> REQUIRED TASK: Print the data exactly as it is given, please.

> DATASET SECTION:

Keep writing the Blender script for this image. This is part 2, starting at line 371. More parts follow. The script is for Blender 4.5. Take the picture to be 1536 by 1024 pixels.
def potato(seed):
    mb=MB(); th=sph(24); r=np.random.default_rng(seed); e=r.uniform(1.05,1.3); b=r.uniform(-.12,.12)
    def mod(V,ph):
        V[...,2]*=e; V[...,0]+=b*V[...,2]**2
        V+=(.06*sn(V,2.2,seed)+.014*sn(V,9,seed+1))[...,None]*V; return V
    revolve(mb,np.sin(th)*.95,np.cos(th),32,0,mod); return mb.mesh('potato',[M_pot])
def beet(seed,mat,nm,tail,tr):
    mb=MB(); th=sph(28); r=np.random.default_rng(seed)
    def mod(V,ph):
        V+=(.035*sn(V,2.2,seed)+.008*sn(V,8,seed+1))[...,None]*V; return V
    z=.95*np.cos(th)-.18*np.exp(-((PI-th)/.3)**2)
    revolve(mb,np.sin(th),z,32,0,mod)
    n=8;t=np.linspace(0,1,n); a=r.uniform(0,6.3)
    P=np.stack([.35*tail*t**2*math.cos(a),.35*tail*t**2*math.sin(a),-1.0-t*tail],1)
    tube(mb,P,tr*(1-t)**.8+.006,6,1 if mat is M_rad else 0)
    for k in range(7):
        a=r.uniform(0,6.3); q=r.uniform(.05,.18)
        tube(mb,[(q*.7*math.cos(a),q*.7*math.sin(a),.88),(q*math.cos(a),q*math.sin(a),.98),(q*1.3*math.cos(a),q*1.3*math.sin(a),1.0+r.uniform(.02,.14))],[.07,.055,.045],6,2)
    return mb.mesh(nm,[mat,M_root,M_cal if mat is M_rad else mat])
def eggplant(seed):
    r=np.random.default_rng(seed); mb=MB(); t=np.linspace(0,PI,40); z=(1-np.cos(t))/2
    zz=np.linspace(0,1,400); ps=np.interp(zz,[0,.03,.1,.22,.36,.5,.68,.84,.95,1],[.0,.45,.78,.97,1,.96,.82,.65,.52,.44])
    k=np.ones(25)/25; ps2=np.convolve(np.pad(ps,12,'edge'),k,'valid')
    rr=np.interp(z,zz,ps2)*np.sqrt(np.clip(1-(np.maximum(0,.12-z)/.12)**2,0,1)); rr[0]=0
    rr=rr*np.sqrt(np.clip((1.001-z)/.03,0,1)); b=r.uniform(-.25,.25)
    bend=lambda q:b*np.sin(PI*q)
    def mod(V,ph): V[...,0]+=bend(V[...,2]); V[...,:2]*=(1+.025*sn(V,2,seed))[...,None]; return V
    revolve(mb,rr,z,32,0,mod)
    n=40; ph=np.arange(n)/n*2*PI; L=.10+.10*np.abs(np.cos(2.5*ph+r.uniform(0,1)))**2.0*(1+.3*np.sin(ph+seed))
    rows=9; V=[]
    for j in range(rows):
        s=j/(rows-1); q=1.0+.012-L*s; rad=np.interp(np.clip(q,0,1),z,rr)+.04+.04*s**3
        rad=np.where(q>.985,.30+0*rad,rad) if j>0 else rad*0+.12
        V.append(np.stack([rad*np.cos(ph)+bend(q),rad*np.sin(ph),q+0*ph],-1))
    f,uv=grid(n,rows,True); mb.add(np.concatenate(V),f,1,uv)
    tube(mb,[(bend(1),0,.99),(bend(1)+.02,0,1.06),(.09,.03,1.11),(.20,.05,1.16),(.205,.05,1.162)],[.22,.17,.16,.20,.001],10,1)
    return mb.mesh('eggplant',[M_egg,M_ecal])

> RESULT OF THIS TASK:
Keep writing the Blender script for this image. This is part 2, starting at line 371. More parts follow. The script is for Blender 4.5. Take the picture to be 1536 by 1024 pixels.
def potato(seed):
    mb=MB(); th=sph(24); r=np.random.default_rng(seed); e=r.uniform(1.05,1.3); b=r.uniform(-.12,.12)
    def mod(V,ph):
        V[...,2]*=e; V[...,0]+=b*V[...,2]**2
        V+=(.06*sn(V,2.2,seed)+.014*sn(V,9,seed+1))[...,None]*V; return V
    revolve(mb,np.sin(th)*.95,np.cos(th),32,0,mod); return mb.mesh('potato',[M_pot])
def beet(seed,mat,nm,tail,tr):
    mb=MB(); th=sph(28); r=np.random.default_rng(seed)
    def mod(V,ph):
        V+=(.035*sn(V,2.2,seed)+.008*sn(V,8,seed+1))[...,None]*V; return V
    z=.95*np.cos(th)-.18*np.exp(-((PI-th)/.3)**2)
    revolve(mb,np.sin(th),z,32,0,mod)
    n=8;t=np.linspace(0,1,n); a=r.uniform(0,6.3)
    P=np.stack([.35*tail*t**2*math.cos(a),.35*tail*t**2*math.sin(a),-1.0-t*tail],1)
    tube(mb,P,tr*(1-t)**.8+.006,6,1 if mat is M_rad else 0)
    for k in range(7):
        a=r.uniform(0,6.3); q=r.uniform(.05,.18)
        tube(mb,[(q*.7*math.cos(a),q*.7*math.sin(a),.88),(q*math.cos(a),q*math.sin(a),.98),(q*1.3*math.cos(a),q*1.3*math.sin(a),1.0+r.uniform(.02,.14))],[.07,.055,.045],6,2)
    return mb.mesh(nm,[mat,M_root,M_cal if mat is M_rad else mat])
def eggplant(seed):
    r=np.random.default_rng(seed); mb=MB(); t=np.linspace(0,PI,40); z=(1-np.cos(t))/2
    zz=np.linspace(0,1,400); ps=np.interp(zz,[0,.03,.1,.22,.36,.5,.68,.84,.95,1],[.0,.45,.78,.97,1,.96,.82,.65,.52,.44])
    k=np.ones(25)/25; ps2=np.convolve(np.pad(ps,12,'edge'),k,'valid')
    rr=np.interp(z,zz,ps2)*np.sqrt(np.clip(1-(np.maximum(0,.12-z)/.12)**2,0,1)); rr[0]=0
    rr=rr*np.sqrt(np.clip((1.001-z)/.03,0,1)); b=r.uniform(-.25,.25)
    bend=lambda q:b*np.sin(PI*q)
    def mod(V,ph): V[...,0]+=bend(V[...,2]); V[...,:2]*=(1+.025*sn(V,2,seed))[...,None]; return V
    revolve(mb,rr,z,32,0,mod)
    n=40; ph=np.arange(n)/n*2*PI; L=.10+.10*np.abs(np.cos(2.5*ph+r.uniform(0,1)))**2.0*(1+.3*np.sin(ph+seed))
    rows=9; V=[]
    for j in range(rows):
        s=j/(rows-1); q=1.0+.012-L*s; rad=np.interp(np.clip(q,0,1),z,rr)+.04+.04*s**3
        rad=np.where(q>.985,.30+0*rad,rad) if j>0 else rad*0+.12
        V.append(np.stack([rad*np.cos(ph)+bend(q),rad*np.sin(ph),q+0*ph],-1))
    f,uv=grid(n,rows,True); mb.add(np.concatenate(V),f,1,uv)
    tube(mb,[(bend(1),0,.99),(bend(1)+.02,0,1.06),(.09,.03,1.11),(.20,.05,1.16),(.205,.05,1.162)],[.22,.17,.16,.20,.001],10,1)
    return mb.mesh('eggplant',[M_egg,M_ecal])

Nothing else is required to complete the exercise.